We discussed this in a community meeting just after the summit. the schema I think basically assumes macs will be unique, (since it is keyed by mac addr). andre also suggested it would be ok to assume uniqueness for now, since one openstack instance typically does not re-use macs across the vm’s. long term, we all agreed we need to change the table such that the key is mac+logical switch, but for now, we are going ahead with this assumption to get something working.
 
Thanks,
daya
 
From:Ravi_Sabapathy@... [mailto:Ravi_Sabapathy@...]
Sent: Thursday, August 20, 2015 6:51 PM
To: shague@...; Vishal Thapar
Cc: Dayavanti Gopal Kamath; ovsdb-dev@...; ravindra.kenchappa@...
Subject: RE: [ovsdb-dev] Questions about HWVTEP
 
Added in line comments.
 
Regards,
Ravi Shankar
 
From:ovsdb-dev-bounces@... [mailto:ovsdb-dev-bounces@...] On Behalf Of Sam Hague
Sent: Thursday, August 20, 2015 6:09 PM
To: Vishal Thapar <vishal.thapar@...>
Cc: Dayavanti Gopal Kamath <dayavanti.gopal.kamath@...>; ovsdb-dev@...; Kenchappa, Ravindra <ravindra.kenchappa@...>
Subject: Re: [ovsdb-dev] Questions about HWVTEP
 
 
 
On Thu, Aug 20, 2015 at 4:22 AM, Vishal Thapar <vishal.thapar@...> wrote:
Hi Ravi,
 
How’re you doing?

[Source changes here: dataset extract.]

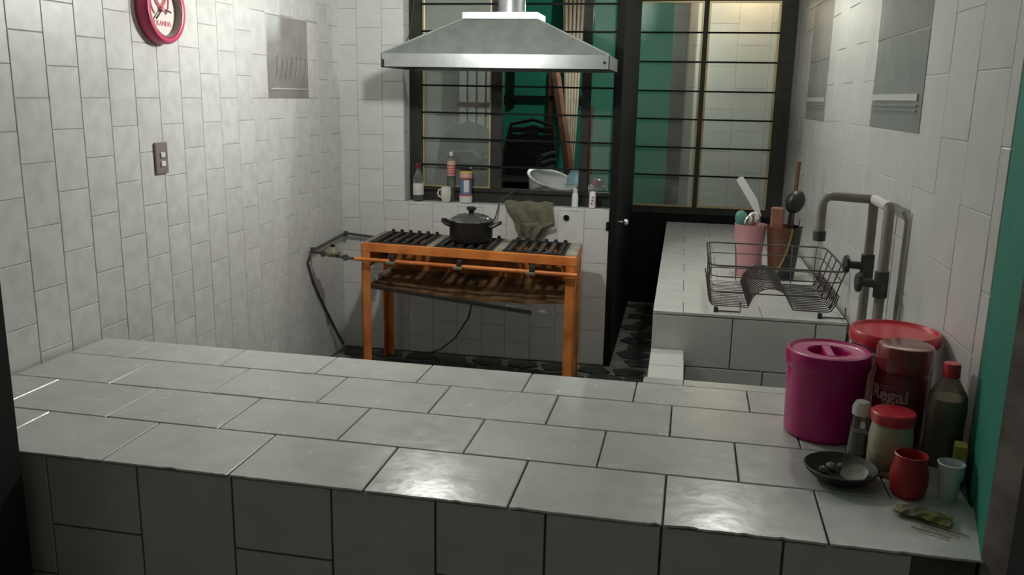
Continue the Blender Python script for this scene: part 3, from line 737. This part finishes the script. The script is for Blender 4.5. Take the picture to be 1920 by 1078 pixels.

Had couple of questions that came up in pervious few HWVTEP meetings and was wondering if you could help answer them:
 
1.      If we have two hwvtep devices [OVS or ToR], how do they learn each other’s local macs? Is there some sort of mac learning built into them or do we need to explicitly add one node’s local macs as remote on other one?
I thought some of this would happen via ovsdb. The switch would learn it's local macs as normal and populate it's local ovsdb macs. Then these entries would get pushed as remote macs in the other ovsdb tables - via the hwvtep netvirt.
 
2.      Are the macs unique? Openstack supports same mac in different tenant networks. Does hwvtep support non-unique macs and if yes how?
      Same MAC can be present in different tenant network, since each tenant network is a logical network. I am not sure about the implementation details of hardware VTEP in ODL. Having said that MAC’s learned from any hardware gateway will be associated to a logical switch/ vxlan ID in the Ucast_Macs_Local and Ucast_Macs_Remote tables.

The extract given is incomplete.